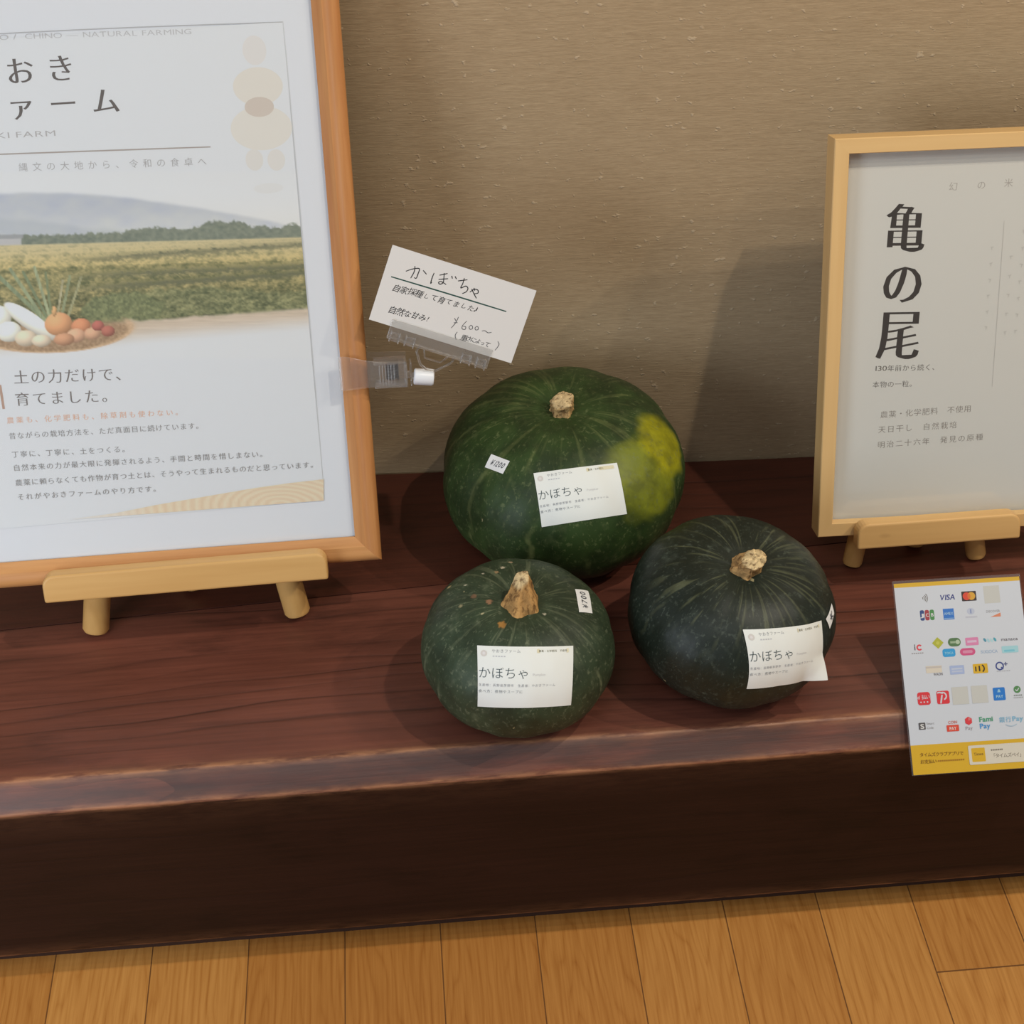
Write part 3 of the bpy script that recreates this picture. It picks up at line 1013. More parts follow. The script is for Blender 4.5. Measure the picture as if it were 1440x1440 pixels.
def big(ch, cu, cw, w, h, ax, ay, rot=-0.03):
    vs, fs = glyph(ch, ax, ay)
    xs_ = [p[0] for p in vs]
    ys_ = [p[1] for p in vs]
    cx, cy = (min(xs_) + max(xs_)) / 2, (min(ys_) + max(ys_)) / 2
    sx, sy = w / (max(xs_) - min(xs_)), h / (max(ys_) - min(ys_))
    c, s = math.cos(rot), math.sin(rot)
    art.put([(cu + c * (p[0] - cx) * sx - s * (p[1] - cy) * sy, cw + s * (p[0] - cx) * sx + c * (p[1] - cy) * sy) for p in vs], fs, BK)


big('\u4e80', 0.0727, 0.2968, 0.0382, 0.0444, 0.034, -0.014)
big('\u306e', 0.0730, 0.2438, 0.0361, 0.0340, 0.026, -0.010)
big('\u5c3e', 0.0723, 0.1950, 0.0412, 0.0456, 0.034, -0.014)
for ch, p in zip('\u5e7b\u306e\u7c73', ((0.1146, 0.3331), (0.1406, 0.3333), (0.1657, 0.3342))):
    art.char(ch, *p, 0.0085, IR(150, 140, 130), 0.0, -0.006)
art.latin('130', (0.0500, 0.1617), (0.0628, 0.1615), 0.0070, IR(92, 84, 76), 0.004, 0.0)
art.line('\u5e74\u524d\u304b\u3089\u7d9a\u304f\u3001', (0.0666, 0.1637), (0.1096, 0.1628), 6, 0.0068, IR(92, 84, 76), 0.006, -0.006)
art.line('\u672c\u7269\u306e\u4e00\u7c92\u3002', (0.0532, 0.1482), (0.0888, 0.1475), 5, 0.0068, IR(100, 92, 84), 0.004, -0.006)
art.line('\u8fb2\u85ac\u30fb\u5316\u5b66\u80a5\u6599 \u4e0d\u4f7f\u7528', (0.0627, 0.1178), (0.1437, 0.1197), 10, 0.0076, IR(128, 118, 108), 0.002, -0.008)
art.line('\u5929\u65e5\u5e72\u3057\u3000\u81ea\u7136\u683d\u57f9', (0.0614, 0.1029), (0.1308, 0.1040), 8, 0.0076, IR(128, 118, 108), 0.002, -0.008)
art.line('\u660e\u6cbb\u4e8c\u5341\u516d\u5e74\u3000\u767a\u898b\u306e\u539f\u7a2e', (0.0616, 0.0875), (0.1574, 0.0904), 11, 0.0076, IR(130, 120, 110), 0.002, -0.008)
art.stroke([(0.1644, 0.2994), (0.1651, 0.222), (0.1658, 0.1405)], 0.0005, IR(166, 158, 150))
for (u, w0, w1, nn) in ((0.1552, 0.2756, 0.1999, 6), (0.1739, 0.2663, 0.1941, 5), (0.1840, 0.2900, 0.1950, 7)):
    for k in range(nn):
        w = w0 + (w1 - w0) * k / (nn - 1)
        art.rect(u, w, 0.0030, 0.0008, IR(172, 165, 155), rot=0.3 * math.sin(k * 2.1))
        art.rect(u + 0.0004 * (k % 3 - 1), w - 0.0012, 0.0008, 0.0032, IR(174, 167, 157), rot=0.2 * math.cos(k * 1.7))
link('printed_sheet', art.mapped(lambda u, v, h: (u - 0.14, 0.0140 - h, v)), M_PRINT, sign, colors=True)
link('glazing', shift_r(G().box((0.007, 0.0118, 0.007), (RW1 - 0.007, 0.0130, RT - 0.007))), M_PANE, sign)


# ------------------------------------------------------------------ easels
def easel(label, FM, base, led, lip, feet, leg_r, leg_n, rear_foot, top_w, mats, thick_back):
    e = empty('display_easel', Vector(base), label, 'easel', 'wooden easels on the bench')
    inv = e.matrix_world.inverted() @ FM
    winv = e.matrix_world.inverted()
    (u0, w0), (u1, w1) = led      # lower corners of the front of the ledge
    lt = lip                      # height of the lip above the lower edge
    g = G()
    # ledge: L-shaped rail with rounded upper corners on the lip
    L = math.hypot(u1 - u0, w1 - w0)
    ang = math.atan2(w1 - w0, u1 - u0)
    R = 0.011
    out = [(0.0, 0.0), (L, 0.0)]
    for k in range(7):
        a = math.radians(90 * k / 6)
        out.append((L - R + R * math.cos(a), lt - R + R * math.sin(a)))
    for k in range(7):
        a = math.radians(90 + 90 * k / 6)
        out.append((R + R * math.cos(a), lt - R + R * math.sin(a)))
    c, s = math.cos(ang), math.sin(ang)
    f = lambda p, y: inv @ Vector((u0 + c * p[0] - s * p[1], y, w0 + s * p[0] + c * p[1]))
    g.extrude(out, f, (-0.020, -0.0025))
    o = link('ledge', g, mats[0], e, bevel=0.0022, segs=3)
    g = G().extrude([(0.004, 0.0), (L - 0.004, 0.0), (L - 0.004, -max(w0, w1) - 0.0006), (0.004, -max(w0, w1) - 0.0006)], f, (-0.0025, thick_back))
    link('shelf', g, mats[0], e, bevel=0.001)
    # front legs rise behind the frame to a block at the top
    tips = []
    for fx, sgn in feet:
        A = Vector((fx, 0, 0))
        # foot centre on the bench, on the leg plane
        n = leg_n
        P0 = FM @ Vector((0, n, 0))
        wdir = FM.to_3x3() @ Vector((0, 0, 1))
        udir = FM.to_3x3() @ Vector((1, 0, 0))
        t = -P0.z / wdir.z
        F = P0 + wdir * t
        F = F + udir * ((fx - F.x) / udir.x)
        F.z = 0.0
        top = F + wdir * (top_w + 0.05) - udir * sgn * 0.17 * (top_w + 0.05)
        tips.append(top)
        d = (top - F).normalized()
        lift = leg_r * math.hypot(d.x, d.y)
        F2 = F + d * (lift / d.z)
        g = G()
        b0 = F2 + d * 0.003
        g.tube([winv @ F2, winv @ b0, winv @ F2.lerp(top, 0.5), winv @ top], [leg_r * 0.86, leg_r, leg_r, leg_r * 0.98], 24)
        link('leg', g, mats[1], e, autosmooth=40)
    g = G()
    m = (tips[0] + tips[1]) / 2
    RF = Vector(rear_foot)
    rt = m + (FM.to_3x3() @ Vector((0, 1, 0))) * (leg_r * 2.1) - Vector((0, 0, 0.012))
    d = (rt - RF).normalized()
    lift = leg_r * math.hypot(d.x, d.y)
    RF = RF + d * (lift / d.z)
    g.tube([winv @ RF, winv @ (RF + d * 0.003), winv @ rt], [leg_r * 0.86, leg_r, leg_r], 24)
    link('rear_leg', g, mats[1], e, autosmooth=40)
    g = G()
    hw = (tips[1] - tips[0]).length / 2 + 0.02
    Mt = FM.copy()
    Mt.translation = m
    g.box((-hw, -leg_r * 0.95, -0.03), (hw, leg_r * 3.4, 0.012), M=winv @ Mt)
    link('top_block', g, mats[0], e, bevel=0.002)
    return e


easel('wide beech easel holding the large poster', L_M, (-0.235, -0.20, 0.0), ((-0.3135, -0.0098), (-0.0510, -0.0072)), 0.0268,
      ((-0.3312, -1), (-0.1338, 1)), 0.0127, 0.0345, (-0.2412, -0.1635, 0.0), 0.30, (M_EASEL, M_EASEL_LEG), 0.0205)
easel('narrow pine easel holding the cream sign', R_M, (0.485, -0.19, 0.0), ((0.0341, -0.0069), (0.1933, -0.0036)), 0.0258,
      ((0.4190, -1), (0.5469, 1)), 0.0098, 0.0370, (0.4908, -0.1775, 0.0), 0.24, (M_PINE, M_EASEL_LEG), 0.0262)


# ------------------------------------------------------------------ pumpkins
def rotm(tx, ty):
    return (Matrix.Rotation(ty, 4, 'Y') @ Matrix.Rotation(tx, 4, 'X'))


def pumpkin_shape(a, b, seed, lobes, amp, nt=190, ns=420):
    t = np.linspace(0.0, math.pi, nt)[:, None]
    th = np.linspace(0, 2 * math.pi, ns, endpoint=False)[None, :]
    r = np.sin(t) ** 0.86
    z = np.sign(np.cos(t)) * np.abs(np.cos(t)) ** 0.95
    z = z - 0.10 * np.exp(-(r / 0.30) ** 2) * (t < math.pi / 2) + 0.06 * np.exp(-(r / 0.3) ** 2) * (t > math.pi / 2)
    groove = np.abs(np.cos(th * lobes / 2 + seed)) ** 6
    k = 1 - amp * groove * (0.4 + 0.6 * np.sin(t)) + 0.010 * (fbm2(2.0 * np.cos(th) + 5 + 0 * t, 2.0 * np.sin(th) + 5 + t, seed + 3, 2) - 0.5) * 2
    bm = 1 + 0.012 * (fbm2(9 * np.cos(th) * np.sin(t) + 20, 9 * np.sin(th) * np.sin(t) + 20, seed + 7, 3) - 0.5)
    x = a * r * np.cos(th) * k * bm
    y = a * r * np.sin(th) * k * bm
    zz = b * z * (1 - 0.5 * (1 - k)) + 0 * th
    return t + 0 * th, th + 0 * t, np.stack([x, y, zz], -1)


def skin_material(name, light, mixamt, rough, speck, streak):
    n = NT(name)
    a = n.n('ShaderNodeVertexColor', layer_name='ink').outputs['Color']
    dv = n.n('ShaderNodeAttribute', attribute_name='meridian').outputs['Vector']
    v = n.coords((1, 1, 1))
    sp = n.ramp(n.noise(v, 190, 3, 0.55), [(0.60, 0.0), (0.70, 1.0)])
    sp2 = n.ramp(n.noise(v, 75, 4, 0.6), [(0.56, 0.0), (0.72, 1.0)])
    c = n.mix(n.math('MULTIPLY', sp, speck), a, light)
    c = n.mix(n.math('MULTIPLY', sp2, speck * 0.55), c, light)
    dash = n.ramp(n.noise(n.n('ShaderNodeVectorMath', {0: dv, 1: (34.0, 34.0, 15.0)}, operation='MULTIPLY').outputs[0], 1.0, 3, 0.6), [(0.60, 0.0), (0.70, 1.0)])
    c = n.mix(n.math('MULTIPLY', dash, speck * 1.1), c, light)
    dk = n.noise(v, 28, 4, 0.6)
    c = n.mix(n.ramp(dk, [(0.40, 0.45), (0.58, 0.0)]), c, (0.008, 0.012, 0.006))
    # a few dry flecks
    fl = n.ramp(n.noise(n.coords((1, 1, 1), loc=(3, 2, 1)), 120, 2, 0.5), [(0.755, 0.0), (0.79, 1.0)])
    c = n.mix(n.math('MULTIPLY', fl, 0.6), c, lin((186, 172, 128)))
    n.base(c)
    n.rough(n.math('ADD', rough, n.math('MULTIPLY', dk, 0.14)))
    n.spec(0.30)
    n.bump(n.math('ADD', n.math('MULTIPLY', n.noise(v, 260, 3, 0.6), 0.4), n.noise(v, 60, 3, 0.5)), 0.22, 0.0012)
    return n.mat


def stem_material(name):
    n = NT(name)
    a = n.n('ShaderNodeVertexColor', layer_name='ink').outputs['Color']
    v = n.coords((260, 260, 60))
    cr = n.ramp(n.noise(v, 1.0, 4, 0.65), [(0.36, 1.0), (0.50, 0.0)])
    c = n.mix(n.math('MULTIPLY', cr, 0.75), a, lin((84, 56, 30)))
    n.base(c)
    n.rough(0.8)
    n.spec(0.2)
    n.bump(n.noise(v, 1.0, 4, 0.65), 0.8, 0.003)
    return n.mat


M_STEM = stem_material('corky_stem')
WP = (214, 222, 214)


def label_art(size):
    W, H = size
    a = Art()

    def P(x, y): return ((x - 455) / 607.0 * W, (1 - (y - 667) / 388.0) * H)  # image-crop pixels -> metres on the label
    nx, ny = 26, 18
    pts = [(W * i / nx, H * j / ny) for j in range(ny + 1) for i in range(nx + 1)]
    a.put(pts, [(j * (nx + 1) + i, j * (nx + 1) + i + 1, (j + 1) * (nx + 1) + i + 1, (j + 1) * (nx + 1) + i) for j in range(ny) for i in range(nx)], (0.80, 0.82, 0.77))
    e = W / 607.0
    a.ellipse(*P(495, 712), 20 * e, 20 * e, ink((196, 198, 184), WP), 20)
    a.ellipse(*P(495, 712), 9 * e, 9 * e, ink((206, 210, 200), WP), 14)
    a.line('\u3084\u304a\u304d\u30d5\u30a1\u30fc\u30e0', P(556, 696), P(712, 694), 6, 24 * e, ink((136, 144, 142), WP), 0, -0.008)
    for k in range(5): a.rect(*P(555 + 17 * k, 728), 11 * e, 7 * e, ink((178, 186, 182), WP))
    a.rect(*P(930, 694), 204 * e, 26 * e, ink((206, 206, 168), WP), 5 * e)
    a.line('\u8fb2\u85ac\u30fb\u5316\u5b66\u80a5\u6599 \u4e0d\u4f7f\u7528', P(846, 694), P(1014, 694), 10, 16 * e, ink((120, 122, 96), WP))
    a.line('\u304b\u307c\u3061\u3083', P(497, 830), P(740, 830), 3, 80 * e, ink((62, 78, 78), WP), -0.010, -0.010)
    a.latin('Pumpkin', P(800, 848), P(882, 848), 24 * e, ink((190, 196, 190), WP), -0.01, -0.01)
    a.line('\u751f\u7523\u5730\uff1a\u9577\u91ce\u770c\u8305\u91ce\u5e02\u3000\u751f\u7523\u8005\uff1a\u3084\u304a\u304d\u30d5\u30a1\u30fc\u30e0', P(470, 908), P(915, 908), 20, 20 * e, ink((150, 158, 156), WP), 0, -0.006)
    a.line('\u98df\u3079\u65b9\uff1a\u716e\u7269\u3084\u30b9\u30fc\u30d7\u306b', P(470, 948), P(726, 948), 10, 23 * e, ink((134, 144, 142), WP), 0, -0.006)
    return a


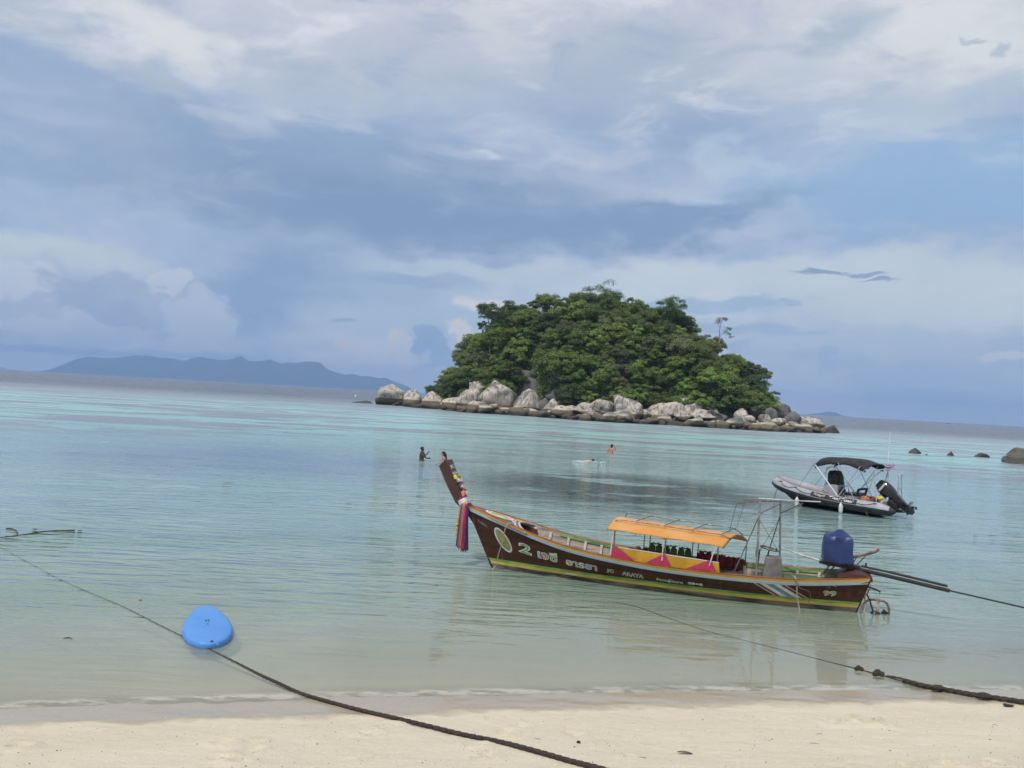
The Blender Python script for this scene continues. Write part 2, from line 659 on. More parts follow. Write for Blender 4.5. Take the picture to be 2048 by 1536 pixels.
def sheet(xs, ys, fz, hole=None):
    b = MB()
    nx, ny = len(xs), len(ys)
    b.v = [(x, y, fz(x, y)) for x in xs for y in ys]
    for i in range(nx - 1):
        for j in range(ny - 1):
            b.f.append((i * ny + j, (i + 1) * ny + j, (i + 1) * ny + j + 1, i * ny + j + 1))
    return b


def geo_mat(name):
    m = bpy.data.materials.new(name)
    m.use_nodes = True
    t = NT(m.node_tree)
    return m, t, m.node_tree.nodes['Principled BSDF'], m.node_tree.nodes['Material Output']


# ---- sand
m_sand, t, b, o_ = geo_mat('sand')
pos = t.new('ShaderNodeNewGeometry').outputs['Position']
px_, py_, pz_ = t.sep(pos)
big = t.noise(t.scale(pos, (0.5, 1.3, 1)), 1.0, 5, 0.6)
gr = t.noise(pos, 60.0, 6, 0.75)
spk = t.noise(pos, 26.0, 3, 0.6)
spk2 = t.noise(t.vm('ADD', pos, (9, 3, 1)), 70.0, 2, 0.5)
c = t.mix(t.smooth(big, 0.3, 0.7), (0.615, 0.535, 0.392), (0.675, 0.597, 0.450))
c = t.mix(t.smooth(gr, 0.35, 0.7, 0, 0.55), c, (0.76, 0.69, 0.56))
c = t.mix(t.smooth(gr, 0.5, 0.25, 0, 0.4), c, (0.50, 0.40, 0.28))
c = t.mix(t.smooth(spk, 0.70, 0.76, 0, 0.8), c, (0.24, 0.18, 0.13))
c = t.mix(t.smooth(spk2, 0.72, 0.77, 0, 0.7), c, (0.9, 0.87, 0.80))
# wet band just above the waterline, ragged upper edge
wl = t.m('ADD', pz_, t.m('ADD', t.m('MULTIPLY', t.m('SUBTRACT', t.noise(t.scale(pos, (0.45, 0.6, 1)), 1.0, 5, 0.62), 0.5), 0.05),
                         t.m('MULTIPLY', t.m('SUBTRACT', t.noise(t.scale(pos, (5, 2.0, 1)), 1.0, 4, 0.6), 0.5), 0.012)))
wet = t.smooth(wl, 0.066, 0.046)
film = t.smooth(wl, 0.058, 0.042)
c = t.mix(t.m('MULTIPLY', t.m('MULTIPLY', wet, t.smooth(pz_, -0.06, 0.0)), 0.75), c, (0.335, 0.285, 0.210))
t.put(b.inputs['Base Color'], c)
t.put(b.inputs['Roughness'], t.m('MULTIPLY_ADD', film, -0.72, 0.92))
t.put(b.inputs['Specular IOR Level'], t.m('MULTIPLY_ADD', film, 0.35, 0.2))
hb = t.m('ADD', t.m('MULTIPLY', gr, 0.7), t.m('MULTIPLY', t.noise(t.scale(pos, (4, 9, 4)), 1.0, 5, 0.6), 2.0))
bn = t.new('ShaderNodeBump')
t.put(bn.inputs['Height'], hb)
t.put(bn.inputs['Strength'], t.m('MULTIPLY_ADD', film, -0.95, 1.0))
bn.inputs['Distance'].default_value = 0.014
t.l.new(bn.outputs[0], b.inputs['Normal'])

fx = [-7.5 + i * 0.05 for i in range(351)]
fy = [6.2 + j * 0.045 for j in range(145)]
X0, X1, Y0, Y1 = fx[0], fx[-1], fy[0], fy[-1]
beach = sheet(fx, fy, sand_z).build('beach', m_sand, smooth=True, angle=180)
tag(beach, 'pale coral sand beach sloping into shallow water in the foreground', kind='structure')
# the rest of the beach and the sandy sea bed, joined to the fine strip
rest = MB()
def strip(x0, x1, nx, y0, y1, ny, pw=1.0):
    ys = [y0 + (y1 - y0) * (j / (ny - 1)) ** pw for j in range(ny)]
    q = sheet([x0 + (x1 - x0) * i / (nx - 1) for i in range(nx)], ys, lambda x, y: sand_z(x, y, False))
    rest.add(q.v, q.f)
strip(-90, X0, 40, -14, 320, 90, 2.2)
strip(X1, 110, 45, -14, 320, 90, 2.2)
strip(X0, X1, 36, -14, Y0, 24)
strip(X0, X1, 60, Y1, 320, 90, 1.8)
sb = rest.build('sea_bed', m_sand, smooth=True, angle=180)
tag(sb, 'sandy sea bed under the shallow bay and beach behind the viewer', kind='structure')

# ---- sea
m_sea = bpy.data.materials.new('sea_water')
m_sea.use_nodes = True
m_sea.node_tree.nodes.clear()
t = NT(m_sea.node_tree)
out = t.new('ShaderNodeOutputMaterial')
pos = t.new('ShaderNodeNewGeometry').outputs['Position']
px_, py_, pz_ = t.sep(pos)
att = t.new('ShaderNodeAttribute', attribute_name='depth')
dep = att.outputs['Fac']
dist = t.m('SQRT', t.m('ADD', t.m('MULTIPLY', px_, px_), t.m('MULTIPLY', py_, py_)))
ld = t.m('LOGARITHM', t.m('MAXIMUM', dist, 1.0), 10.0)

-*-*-

▶ WHAT NEEDS TO BE DONE
Gather all lines of the records that include the word "parts".

▶ PROBLEM SOLUTION
Write part 3 of the bpy script that recreates this picture. It picks up at line 1013. More parts follow. The script is for Blender 4.5. Measure the picture as if it were 1440x1440 pixels.
The Blender Python script for this scene continues. Write part 2, from line 659 on. More parts follow. Write for Blender 4.5. Take the picture to be 2048 by 1536 pixels.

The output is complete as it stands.